[Scenes as source code]
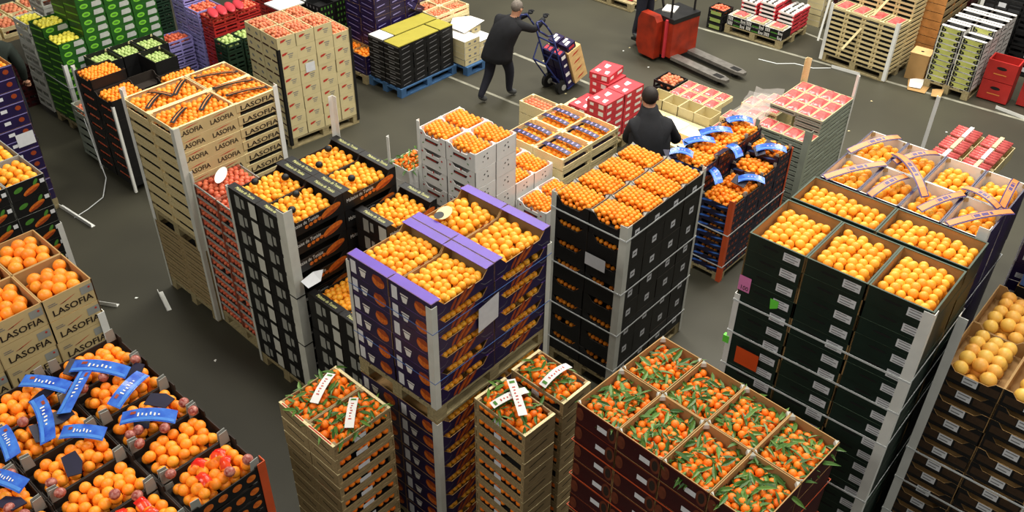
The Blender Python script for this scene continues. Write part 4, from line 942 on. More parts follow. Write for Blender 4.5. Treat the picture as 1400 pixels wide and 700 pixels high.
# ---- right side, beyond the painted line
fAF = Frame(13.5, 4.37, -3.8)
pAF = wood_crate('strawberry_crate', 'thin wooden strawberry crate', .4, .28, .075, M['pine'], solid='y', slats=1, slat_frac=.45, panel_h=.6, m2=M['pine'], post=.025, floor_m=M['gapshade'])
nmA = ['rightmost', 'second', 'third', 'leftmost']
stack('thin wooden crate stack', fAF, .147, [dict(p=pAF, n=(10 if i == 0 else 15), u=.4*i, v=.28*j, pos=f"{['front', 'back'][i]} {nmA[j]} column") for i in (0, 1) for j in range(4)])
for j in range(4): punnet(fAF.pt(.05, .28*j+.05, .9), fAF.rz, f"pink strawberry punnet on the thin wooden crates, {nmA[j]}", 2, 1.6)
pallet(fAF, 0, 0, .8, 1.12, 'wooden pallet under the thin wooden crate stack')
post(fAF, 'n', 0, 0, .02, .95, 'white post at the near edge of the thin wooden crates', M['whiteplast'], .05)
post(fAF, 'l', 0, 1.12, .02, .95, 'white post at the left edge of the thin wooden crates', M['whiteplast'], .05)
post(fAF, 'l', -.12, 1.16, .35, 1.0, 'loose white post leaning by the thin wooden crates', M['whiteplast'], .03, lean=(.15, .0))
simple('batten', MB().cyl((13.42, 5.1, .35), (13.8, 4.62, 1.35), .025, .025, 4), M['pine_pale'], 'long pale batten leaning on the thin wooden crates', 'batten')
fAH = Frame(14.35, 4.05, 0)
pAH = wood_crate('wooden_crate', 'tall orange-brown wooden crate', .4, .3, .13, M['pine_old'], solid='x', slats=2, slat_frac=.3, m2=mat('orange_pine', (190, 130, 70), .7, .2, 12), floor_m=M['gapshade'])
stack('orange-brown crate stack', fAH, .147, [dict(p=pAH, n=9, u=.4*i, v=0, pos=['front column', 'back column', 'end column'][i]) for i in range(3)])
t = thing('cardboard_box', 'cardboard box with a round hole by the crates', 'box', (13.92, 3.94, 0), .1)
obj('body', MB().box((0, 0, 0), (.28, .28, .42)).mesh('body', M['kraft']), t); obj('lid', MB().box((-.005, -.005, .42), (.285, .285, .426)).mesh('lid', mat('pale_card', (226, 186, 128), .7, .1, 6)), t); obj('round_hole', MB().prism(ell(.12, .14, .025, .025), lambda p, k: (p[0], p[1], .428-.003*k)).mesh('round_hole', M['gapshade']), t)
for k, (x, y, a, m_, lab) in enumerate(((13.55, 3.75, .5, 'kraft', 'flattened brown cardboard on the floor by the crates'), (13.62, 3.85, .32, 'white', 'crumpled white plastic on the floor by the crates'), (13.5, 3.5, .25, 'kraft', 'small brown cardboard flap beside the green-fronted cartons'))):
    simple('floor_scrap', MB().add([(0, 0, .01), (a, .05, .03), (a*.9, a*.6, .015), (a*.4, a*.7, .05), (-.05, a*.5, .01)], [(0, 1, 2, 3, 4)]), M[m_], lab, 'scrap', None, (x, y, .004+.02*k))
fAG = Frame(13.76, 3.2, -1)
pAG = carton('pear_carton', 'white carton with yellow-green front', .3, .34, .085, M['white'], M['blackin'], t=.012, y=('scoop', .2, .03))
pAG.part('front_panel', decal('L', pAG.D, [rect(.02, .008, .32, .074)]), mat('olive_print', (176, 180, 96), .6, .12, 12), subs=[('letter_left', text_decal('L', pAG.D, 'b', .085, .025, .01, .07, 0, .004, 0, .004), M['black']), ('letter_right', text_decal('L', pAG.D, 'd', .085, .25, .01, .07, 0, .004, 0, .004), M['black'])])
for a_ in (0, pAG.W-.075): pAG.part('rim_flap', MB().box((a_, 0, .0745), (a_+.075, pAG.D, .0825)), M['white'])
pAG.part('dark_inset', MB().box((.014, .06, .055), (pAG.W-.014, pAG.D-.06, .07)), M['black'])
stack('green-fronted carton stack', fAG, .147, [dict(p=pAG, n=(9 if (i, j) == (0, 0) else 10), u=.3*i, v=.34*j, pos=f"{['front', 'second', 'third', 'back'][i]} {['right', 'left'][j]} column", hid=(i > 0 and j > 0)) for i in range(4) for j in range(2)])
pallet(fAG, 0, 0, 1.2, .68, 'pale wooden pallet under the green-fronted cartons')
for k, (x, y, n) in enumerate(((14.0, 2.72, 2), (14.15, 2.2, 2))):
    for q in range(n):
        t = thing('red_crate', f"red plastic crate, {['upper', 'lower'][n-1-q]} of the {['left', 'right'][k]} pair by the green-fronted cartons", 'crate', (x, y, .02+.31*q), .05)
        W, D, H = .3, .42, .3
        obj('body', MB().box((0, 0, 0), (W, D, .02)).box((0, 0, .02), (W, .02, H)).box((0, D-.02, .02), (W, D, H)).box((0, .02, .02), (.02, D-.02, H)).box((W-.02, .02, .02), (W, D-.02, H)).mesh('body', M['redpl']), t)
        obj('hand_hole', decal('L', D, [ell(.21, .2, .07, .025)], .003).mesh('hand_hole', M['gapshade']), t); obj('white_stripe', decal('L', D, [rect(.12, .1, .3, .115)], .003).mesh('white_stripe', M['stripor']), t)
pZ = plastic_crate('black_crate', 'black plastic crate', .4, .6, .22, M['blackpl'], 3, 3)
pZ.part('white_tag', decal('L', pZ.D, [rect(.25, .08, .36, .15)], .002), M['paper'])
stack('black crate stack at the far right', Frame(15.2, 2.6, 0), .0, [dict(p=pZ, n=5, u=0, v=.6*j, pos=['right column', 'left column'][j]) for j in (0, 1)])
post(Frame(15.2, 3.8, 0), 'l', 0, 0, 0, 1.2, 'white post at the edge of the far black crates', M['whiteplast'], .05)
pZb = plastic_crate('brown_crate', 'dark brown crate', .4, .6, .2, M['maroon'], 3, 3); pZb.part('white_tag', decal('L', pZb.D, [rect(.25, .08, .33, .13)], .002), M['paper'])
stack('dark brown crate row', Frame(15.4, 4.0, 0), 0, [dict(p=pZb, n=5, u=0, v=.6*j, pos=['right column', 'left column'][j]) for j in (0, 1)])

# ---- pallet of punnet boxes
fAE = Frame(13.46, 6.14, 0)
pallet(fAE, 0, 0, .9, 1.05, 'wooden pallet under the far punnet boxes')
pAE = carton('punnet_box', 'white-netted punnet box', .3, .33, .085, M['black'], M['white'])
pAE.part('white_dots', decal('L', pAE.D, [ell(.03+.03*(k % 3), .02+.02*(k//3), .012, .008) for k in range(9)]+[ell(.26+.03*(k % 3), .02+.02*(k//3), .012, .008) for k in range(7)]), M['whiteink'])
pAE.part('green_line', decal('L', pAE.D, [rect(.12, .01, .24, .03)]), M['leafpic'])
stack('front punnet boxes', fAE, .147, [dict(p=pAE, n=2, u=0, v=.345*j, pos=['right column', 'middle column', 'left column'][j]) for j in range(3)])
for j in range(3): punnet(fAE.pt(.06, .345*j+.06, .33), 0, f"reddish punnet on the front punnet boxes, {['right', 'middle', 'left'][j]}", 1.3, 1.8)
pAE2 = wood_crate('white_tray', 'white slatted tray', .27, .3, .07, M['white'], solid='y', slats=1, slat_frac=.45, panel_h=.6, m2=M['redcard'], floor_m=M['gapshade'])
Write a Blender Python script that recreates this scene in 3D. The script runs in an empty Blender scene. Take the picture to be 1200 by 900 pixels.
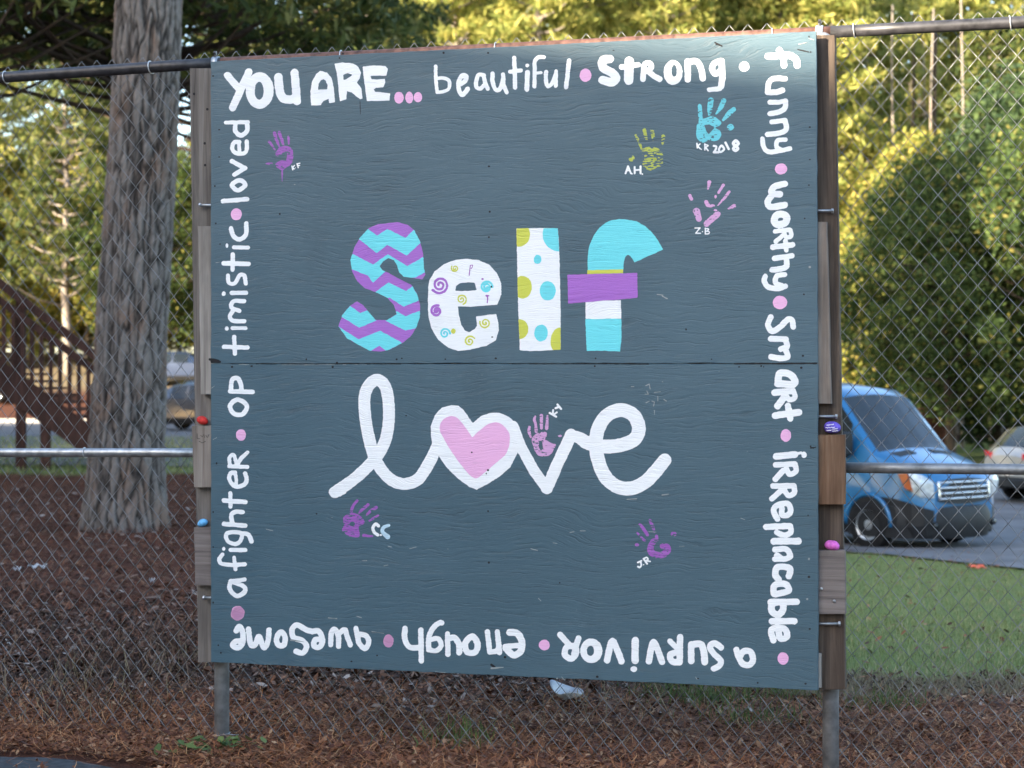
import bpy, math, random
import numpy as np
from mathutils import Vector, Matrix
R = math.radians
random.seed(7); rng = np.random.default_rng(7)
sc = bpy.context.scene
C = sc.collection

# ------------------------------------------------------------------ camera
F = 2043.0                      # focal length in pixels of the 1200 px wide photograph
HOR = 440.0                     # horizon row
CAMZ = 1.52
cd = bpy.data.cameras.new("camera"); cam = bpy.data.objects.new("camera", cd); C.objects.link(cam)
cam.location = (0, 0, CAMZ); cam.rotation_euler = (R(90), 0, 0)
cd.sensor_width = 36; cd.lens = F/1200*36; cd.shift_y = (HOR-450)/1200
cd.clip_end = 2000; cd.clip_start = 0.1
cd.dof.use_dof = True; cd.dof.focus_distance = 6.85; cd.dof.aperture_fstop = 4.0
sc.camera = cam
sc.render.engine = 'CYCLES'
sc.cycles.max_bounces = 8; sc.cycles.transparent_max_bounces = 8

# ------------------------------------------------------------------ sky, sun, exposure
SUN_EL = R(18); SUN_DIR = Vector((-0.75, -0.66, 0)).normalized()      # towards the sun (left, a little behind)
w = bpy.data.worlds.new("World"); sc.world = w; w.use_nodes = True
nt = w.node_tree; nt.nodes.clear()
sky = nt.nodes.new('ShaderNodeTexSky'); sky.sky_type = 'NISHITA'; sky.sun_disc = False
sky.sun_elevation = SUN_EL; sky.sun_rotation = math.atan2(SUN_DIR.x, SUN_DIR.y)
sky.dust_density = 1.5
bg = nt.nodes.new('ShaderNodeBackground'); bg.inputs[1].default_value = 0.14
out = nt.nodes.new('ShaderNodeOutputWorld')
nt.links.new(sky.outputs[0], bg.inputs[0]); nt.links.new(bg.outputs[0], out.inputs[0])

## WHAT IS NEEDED
Report every line in the data above in which the word "from" appears.

## TASK RESULT
The Blender Python script for this scene continues. Write part 4, from line 942 on. More parts follow. Write for Blender 4.5. Treat the picture as 1400 pixels wide and 700 pixels high.
from mathutils import Vector, Matrix